### TASK
Transcribe the material from its first line onward, ending with the line that contains "COL = SC.collection" and adding nothing beyond it.

### SUPPLIED DATA
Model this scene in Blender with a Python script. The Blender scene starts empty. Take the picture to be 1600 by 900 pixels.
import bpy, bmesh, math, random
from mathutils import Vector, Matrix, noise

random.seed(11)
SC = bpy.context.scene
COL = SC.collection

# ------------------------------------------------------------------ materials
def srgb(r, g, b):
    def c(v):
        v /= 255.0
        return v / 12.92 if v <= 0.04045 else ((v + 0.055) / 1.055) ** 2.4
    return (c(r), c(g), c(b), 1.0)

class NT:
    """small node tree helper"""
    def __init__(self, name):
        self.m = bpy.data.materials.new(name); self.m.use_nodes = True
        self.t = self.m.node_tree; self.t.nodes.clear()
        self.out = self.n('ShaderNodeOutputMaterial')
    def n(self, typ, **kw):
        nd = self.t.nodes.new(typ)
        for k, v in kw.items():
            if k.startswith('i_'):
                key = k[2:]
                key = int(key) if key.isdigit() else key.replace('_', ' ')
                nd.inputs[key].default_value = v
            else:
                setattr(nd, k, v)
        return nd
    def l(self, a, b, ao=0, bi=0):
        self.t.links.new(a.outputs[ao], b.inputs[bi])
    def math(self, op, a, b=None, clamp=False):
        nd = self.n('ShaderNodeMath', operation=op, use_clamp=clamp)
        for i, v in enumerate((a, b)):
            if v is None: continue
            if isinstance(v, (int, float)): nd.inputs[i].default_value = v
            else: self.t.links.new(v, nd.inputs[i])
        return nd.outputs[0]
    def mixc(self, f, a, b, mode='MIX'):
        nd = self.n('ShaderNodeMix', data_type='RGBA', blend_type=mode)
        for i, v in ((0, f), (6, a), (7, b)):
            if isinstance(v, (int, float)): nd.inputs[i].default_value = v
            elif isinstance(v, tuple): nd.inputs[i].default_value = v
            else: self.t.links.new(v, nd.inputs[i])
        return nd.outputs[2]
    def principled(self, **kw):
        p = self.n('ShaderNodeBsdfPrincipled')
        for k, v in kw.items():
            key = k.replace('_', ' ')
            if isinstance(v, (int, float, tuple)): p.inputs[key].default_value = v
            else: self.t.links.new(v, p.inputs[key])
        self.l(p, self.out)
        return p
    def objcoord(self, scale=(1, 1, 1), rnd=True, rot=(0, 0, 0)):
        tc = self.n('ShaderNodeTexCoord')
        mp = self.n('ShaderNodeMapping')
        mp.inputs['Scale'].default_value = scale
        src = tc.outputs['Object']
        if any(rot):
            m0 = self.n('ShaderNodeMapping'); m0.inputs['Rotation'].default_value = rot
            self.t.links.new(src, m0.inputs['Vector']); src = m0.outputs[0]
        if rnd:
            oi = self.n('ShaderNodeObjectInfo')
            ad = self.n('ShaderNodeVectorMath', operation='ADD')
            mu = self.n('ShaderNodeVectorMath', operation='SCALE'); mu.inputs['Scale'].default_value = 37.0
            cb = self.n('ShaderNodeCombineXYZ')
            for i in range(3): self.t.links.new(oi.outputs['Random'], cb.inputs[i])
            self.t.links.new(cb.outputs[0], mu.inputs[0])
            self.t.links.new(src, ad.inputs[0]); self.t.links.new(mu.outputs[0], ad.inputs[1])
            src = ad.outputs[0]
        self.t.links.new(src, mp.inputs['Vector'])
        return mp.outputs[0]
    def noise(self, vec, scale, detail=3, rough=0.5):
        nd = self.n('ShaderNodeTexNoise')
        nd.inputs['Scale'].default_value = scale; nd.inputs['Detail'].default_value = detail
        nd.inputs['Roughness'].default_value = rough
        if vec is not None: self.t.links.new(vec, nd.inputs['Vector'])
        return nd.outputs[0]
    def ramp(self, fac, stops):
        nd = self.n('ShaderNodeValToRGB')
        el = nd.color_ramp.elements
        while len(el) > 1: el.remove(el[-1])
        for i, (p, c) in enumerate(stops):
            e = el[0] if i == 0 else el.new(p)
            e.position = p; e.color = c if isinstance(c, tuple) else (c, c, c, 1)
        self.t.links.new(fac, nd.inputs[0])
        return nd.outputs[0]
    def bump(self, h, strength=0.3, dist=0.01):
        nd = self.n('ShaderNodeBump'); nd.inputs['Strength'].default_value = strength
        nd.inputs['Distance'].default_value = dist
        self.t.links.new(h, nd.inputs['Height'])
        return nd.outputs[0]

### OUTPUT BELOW
Model this scene in Blender with a Python script. The Blender scene starts empty. Take the picture to be 1600 by 900 pixels.
import bpy, bmesh, math, random
from mathutils import Vector, Matrix, noise

random.seed(11)
SC = bpy.context.scene
COL = SC.collection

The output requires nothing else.